My practice begins with photographing figures submerged in water, where the body becomes a vessel for visualizing inner emotions and states rather than a literal subject.
In this fluid space, light and waves bend and ripple, continuously transforming the forms into shapes that hover between representation and abstraction. These images evoke the instability and ambiguity of contemporary identity.
The images are then digitally deconstructed and recomposed, layering color, texture, and movement through both algorithmic and hand-crafted interventions.
The resulting works merge digital precision with tactile sensibility, creating a visual language that explores the delicate interplay of body and emotion, reality and virtuality, presence and dissolution.

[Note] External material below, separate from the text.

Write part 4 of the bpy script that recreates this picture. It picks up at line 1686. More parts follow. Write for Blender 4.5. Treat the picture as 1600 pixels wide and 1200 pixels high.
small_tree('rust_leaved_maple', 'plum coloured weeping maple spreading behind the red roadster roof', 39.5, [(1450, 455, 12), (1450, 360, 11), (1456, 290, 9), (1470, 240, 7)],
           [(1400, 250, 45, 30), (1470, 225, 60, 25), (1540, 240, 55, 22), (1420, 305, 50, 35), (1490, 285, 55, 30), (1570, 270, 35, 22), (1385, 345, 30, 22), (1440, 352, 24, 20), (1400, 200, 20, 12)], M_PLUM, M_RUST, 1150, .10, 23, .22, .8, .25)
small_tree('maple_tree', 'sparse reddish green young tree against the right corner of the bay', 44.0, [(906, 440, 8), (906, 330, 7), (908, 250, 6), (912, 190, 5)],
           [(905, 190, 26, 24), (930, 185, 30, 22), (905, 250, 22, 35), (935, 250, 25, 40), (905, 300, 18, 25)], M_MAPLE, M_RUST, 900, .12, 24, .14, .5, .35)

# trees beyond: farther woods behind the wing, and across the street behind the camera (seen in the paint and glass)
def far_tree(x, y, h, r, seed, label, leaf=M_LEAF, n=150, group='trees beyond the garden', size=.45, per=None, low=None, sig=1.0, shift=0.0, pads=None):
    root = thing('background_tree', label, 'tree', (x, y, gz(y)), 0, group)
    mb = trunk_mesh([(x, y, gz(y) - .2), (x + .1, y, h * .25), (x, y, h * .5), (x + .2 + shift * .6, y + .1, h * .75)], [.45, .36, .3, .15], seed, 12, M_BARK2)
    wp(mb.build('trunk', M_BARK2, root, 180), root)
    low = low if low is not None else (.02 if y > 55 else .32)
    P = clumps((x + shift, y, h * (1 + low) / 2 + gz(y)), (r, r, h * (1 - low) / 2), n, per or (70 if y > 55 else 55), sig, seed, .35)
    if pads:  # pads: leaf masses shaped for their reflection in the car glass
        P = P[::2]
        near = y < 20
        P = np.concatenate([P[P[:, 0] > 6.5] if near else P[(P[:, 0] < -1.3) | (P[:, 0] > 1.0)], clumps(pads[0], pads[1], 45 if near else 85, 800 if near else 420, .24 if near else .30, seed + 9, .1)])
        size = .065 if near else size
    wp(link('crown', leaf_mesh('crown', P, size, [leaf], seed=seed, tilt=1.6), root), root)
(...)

Through this immersive process, the work becomes a meditation on human existence, perception, and the fleeting, ever-shifting nature of being.



Unique Printmaking
Giclée Prints Enhanced with Hand Painting
These pieces are a unique fusion of digital, photographic, and traditional media. The original image—born from a digital artwork based on photography—blends abstraction with realism, allowing viewers to experience both visual modes simultaneously. After the digital-to-physical transition through printmaking, hand-painted elements were added directly onto the paper. These painted gestures bring depth and tactile presence to the surface, creating a textural contrast that challenges the conventional flatness of prints. The result is a hybrid visual language that explores perception, materiality, and the dialogue between digital precision and human touch.
Special UV printing
on Renaissance board
In this work, digital precision meets tactile depth through UV printing on a wooden board. By repeatedly printing specific sections of the image, the artist amplifies sharp lines and pixel edges, creating a surface that is both visually and physically layered. These raised textures invite the viewer to not just look, but to feel—to trace the contours of the image with their hands.
The composition itself is a meditation on dimensionality. Multiple black-and-white image layers are superimposed, forming a dense visual field that evokes an alternate spatial reality—something between memory, architecture, and imagined space. This layering suggests movement between dimensions, blurring the line between the digital and the physical, the seen and the sensed.